Kozmolojik ‘kırmızıya kayma’, evrenin sürekli genişlemesi neticesinde tetiklenen ışık dalga boylarındaki gerilmeyi ifade eder. Bir galaksi ne kadar uzaktaysa, o galaksinin ışığı bize ulaşmak için uzayda yolculuk ederken evren de o kadar genişler ve bundan ötürü ışığın dalga boyları aynı oranda gerilir. Dalga boyları bu yolla gerilirken, daha yakın, yani mavimsi olanlar dalgalardan daha kırmızı olanlara geçer ve nihayetinde elektromanyetik spektrumun görünmeyen, kızılötesi bölgesine girerler. Büyük Patlama’dan yalnızca 300 ilâ 400 milyon yıl sonra oluşan galaksiler, ışıklarını insanların göremediği ama gerçekten de JWST’nin ‘Yakın Kızılötesi Kamerası’ (NIRCam) ve ‘Yakın Kızılötesi Spektrometresi’ (NIRSPec) aracılığıyla saptanabilen kızılötesi dalga boylarına yaydılar.

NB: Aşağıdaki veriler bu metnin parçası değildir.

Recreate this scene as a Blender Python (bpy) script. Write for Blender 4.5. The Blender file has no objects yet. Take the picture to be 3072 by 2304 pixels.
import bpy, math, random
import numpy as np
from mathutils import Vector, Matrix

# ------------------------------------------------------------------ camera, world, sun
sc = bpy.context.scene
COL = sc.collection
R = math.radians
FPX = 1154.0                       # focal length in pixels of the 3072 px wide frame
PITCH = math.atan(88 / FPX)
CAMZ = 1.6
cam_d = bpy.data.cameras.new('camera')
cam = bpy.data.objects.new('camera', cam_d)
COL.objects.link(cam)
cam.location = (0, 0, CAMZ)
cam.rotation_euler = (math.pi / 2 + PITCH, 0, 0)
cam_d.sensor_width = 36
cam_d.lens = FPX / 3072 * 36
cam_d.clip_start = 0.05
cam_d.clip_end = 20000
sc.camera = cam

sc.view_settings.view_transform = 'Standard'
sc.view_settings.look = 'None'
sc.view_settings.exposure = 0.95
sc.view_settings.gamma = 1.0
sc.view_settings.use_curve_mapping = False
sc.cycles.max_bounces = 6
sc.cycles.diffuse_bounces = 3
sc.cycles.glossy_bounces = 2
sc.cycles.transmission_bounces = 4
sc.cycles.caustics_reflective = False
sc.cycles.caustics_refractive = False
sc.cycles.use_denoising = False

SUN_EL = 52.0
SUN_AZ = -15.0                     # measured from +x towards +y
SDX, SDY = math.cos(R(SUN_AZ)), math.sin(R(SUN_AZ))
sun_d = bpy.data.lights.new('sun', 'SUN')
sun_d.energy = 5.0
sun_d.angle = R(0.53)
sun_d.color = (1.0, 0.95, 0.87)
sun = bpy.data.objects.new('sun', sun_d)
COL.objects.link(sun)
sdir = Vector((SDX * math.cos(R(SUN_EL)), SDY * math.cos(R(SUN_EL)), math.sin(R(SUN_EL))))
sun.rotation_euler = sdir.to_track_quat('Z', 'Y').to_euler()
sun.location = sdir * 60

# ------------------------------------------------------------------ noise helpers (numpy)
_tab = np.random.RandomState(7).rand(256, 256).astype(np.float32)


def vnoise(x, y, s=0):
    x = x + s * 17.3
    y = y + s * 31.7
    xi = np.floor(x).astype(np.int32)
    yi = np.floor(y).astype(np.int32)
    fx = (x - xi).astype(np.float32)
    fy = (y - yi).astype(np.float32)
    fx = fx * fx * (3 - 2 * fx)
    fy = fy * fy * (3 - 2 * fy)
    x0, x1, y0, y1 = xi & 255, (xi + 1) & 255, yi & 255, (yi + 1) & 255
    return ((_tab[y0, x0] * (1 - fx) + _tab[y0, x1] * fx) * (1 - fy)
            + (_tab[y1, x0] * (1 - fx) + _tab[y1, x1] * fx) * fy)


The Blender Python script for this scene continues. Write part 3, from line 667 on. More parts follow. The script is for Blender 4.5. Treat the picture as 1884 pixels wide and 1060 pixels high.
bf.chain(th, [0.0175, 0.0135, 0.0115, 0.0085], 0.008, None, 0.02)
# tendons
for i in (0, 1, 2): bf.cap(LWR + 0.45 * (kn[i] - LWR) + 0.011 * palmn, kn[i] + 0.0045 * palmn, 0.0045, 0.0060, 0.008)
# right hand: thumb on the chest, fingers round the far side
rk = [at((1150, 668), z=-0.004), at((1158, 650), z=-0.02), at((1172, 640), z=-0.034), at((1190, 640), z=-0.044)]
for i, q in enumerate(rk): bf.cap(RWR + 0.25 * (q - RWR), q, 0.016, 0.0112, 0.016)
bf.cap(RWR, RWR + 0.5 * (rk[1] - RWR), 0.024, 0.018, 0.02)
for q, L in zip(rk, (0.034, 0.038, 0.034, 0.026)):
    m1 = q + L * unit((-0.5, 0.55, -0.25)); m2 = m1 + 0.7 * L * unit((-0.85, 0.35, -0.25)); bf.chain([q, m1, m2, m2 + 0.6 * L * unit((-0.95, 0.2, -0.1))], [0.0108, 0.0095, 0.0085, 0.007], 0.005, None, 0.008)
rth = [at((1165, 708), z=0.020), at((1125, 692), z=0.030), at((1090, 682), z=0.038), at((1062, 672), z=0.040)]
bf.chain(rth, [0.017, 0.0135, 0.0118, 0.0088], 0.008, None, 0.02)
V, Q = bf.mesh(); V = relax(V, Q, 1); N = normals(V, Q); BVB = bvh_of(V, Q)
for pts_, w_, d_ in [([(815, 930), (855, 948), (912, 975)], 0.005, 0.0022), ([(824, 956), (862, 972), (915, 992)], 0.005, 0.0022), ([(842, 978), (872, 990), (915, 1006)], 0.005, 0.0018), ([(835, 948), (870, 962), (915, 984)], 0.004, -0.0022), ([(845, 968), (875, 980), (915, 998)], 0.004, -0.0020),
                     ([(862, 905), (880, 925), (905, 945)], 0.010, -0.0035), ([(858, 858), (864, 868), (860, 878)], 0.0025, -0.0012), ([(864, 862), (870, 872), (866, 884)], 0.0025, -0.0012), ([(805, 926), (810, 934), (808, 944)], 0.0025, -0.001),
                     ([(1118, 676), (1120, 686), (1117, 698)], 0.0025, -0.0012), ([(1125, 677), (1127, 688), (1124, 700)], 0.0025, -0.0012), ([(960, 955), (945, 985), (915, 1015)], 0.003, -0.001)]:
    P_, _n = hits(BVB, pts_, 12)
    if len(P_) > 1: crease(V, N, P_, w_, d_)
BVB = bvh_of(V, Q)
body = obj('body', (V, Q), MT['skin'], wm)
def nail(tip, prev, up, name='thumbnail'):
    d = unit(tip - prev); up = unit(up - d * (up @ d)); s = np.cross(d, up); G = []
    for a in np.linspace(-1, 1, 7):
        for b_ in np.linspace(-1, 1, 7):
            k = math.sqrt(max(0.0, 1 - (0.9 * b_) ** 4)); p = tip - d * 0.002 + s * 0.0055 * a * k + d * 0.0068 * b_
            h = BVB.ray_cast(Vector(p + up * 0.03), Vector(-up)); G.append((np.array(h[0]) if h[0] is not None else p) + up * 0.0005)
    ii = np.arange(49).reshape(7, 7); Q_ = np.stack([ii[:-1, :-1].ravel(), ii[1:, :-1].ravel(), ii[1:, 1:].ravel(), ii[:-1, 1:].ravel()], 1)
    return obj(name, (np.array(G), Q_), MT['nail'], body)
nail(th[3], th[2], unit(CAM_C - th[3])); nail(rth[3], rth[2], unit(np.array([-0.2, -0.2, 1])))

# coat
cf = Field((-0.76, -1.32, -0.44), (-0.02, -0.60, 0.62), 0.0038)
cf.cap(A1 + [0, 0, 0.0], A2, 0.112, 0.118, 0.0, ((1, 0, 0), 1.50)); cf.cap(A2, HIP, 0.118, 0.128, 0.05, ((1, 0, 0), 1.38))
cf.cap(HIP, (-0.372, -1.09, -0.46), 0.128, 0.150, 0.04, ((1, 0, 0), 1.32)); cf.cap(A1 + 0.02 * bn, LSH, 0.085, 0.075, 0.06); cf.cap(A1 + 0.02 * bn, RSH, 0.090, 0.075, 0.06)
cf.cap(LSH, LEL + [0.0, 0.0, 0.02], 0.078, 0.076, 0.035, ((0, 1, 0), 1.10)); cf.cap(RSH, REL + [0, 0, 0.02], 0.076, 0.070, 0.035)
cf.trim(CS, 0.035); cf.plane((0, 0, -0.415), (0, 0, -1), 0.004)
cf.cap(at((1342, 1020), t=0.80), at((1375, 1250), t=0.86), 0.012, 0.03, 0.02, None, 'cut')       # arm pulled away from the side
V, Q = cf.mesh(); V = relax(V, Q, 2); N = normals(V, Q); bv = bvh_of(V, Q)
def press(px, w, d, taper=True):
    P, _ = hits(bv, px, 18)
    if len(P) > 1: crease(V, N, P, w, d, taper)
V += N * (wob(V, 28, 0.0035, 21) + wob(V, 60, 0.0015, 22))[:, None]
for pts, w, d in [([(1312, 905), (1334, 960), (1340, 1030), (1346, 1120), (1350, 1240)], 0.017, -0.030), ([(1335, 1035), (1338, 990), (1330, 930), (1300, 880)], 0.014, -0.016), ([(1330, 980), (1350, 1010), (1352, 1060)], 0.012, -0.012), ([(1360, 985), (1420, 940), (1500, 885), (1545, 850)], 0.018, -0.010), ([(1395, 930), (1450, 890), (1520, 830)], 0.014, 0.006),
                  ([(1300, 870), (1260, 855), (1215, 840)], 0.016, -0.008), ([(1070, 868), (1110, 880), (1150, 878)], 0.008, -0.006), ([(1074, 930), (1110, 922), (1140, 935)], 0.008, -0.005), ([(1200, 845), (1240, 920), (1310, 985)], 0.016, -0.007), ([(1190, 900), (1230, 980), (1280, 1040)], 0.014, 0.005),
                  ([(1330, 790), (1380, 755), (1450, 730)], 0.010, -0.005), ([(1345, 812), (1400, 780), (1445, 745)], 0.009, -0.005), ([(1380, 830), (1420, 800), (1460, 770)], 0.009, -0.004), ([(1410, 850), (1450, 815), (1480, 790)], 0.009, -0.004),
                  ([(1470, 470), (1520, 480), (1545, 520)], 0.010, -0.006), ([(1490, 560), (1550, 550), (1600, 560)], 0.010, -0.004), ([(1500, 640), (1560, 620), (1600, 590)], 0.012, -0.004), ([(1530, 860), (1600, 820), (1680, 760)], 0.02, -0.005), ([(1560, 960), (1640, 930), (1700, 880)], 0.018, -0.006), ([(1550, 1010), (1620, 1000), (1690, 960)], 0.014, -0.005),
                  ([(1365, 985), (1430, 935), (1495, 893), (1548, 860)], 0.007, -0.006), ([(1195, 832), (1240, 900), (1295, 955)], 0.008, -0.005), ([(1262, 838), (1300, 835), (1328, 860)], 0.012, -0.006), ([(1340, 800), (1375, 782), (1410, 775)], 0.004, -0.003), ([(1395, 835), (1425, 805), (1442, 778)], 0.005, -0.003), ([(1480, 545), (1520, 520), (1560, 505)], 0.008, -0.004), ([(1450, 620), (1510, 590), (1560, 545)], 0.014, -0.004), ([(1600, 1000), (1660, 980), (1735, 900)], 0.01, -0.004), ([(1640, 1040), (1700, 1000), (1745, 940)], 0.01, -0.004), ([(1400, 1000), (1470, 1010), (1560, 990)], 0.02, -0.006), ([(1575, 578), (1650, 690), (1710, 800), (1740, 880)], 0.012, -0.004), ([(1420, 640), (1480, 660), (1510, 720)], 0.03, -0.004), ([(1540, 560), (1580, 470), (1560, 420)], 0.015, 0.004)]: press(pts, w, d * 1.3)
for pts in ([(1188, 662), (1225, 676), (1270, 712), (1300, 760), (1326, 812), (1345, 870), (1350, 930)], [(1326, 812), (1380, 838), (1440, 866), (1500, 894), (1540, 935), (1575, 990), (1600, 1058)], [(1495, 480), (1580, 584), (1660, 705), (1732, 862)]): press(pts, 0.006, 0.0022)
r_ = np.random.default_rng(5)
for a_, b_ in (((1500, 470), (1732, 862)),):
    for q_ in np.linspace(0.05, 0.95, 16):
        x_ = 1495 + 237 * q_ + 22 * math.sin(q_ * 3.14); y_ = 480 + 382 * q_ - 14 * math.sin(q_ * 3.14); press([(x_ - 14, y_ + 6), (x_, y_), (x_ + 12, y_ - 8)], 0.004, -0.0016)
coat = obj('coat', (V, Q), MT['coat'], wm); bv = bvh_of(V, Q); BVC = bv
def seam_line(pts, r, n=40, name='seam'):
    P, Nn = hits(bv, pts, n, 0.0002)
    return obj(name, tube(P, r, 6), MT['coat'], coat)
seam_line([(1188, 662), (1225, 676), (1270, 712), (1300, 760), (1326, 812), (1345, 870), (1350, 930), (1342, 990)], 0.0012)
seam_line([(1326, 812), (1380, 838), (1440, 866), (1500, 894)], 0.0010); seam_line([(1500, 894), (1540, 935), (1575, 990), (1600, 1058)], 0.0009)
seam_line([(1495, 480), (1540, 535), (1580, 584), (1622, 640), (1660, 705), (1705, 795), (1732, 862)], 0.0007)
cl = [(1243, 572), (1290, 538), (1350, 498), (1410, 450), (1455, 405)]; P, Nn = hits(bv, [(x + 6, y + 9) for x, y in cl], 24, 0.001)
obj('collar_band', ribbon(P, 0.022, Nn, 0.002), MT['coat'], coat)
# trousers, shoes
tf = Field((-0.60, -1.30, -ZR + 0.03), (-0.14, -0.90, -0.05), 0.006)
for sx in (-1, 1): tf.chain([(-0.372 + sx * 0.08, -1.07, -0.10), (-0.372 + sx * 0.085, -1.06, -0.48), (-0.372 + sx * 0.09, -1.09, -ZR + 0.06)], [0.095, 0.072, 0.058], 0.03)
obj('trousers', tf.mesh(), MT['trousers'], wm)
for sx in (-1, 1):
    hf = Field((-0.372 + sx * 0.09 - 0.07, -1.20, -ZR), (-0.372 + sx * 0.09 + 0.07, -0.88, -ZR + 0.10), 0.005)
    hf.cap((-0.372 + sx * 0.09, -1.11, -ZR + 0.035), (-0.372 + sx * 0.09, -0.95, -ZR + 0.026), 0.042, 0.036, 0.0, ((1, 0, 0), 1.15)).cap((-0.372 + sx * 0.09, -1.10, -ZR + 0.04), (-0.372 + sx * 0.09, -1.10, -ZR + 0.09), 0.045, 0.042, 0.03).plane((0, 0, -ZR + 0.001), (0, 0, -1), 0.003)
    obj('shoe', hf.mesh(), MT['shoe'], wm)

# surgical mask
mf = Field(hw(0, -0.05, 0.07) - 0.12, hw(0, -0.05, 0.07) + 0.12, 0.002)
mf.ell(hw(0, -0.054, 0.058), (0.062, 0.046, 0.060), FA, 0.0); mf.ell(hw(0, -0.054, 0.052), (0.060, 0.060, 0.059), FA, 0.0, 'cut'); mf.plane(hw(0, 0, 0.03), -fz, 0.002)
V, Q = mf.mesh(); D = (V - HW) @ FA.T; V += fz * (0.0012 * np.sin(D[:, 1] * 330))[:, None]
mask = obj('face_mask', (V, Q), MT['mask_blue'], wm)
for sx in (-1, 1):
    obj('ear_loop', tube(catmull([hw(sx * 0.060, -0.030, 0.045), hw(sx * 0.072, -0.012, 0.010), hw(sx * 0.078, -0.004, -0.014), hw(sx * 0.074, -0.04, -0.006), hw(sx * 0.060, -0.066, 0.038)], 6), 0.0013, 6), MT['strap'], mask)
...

Wang ve araştırma ekibi, yüksek oranda kırmızıya kayan iki galaksinin merceklenmiş görüntülerini tespit edebildi. ‘UNCOVER-z13’ diye adlandırılan (‘z’, ‘kırmızıya kayma’nın kısaltmasıdır) galaksinin kırmızıya kaymaya oranı 13.079 ve bu durum onun bilinen en uzak ikinci galaksi olduğunu doğruluyor. (Teyit edilen en uzak galaksi, 2022 yılında yine JWST tarafından keşfedilen ve 13.2’lük kırmızıya kayma seviyesine sahip olan JADES-GS-z13-0’dır.) UNCOVER-z13’ün Büyük Patlama’dan yalnızca 330 milyon yıl sonra ortaya çıktığını görüyoruz.

Kısa süre önce keşfedilen ‘UNCOVER-z12’ galaksisi, 12.393’lük kırmızıya kayma oranıyla tüm zamanların en uzak galaksileri listesinde dördüncü sıraya yerleşti. Bu galaksiyi Büyük Patlama’dan yalnızca 350 milyon yıl sonraki haliyle görüyoruz.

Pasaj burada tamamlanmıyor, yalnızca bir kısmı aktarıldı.